Secretary Pascual elaborated on the role of micro, small, and medium enterprises (MSMEs) in economic growth, referring to it as the backbone and heart of the economy. The government will support MSME growth by providing access to the market, technology, and financing.

CCCI President Co welcomed the PEB in Cebu as he acknowledged the need for strengthened public and private sector dialogue.

He cited the entry of Swedish furniture retailer IKEA to the Philippines, which opened its largest branch in the world in Pasay, as evidence of how the government’s game-changing reforms have allowed investors to set up shop in the country.

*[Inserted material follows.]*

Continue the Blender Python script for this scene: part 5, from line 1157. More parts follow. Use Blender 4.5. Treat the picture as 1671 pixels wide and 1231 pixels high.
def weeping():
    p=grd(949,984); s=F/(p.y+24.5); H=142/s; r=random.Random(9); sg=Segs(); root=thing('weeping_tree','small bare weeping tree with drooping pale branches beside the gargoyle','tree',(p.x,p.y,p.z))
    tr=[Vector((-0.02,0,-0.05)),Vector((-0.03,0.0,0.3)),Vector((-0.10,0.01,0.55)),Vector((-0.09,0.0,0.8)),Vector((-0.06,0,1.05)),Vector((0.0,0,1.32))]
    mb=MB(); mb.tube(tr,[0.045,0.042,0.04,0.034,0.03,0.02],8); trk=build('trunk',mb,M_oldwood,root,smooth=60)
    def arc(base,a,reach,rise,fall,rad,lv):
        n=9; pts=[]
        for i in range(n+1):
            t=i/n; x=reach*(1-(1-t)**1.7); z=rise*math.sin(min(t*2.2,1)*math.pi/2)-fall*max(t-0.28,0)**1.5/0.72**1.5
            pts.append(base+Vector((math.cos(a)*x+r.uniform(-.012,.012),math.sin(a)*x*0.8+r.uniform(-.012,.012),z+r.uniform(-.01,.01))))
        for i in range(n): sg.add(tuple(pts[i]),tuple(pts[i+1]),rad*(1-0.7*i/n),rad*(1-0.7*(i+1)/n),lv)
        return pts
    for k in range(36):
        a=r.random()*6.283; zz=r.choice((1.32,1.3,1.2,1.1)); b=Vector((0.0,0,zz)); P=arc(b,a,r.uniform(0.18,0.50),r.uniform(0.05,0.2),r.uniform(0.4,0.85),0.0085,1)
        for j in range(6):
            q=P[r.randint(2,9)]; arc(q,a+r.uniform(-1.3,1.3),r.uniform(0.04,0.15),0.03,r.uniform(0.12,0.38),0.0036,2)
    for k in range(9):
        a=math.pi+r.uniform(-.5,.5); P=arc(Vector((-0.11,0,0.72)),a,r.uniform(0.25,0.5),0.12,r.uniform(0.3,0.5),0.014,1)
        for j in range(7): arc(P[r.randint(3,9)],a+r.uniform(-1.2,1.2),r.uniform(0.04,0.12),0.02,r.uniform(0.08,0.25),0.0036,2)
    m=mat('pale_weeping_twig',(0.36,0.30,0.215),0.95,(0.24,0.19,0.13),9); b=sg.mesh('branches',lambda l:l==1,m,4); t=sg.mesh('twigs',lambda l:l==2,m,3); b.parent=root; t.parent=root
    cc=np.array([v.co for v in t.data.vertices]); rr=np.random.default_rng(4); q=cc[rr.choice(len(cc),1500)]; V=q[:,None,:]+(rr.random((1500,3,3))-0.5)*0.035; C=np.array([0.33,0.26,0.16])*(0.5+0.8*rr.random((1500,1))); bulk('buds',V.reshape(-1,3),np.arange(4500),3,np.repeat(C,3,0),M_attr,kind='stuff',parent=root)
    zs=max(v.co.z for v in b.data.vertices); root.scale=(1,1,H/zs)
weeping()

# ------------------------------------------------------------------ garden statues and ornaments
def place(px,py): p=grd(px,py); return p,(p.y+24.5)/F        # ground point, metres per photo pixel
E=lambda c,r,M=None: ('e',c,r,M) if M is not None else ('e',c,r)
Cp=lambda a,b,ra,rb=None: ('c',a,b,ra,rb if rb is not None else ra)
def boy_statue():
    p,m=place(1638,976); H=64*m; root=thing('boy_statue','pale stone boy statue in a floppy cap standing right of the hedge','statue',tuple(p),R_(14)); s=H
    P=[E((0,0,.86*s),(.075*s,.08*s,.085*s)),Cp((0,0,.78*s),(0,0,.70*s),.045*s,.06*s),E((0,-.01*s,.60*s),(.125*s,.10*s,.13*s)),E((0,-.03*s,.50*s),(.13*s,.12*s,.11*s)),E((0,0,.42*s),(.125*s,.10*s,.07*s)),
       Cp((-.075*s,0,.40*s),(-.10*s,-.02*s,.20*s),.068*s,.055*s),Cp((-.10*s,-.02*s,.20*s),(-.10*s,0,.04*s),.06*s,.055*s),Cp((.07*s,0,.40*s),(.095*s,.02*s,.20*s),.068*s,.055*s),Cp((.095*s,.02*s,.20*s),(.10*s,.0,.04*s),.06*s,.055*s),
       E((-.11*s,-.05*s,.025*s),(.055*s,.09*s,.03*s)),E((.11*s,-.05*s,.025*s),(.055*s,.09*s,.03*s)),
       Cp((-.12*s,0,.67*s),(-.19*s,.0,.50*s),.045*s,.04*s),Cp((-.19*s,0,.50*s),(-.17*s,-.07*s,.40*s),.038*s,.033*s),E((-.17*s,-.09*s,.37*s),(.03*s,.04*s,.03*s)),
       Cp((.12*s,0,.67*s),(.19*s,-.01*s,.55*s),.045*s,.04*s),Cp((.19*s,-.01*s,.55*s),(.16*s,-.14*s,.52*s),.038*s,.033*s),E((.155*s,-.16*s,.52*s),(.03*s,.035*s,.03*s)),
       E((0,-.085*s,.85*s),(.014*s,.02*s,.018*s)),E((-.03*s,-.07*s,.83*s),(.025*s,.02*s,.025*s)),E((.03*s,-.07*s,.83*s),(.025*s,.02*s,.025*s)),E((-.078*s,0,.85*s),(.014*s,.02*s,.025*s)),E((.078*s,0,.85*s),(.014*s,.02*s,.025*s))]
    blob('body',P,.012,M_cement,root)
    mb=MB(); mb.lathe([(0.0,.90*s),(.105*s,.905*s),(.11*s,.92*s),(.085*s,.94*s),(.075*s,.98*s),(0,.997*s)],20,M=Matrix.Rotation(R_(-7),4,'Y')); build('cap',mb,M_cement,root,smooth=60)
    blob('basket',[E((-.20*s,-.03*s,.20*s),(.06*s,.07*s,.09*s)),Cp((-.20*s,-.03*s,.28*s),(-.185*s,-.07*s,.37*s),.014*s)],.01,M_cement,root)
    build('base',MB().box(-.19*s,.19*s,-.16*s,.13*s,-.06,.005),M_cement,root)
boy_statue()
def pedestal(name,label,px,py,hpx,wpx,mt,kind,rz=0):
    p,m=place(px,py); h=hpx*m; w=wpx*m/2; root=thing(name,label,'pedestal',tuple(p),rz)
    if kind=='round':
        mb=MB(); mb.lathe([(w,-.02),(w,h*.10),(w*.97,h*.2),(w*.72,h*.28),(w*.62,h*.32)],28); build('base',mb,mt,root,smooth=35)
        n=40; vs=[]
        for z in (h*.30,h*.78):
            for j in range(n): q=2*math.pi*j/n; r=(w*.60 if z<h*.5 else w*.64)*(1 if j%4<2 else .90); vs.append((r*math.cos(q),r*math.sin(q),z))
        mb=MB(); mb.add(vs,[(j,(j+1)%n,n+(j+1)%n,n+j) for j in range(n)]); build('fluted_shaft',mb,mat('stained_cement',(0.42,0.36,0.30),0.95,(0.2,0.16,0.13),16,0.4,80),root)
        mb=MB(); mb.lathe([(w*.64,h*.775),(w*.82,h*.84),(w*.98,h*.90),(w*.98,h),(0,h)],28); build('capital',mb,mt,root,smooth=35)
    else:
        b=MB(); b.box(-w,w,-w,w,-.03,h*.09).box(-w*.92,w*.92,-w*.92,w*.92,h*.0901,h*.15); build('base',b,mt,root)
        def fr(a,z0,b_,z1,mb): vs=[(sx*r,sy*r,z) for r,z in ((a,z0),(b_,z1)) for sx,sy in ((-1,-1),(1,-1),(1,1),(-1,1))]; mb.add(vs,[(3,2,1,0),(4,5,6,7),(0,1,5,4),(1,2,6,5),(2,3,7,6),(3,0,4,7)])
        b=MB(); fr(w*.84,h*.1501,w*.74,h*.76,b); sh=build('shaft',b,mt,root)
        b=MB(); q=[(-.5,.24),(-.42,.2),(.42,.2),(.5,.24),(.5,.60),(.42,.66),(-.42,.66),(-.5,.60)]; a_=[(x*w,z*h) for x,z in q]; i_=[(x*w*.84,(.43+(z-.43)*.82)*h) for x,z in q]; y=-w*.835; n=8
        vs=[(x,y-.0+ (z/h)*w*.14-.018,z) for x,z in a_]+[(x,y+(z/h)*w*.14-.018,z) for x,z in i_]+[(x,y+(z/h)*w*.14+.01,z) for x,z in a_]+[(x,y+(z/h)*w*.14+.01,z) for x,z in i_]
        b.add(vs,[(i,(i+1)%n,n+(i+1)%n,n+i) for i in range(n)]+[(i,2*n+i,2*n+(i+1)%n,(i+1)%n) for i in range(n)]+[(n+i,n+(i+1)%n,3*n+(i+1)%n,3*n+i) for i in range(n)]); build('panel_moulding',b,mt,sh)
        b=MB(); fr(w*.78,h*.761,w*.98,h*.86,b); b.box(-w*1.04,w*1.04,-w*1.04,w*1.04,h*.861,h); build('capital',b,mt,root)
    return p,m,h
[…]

Economic liberalization measures such as the amended Foreign Investments Act, Retail Trade Liberalization Act, and Public Service Act widened the space for joint venture opportunities for enterprises employing cutting-edge technologies.

On tourism, Secretary Frasco identified English as a Second Language (ESL) to be one of Cebu’s strongest products. Therefore, the government has instituted measures to support the growth of the industry. This entails the digitalization of requirements for those who wish to avail of the program.

The PEB in Cebu was jointly organized by the BSP and the DOF. It was attended by more than 600 members of the business and financial communities, industry associations, local government units, non-government organizations, academe, and media.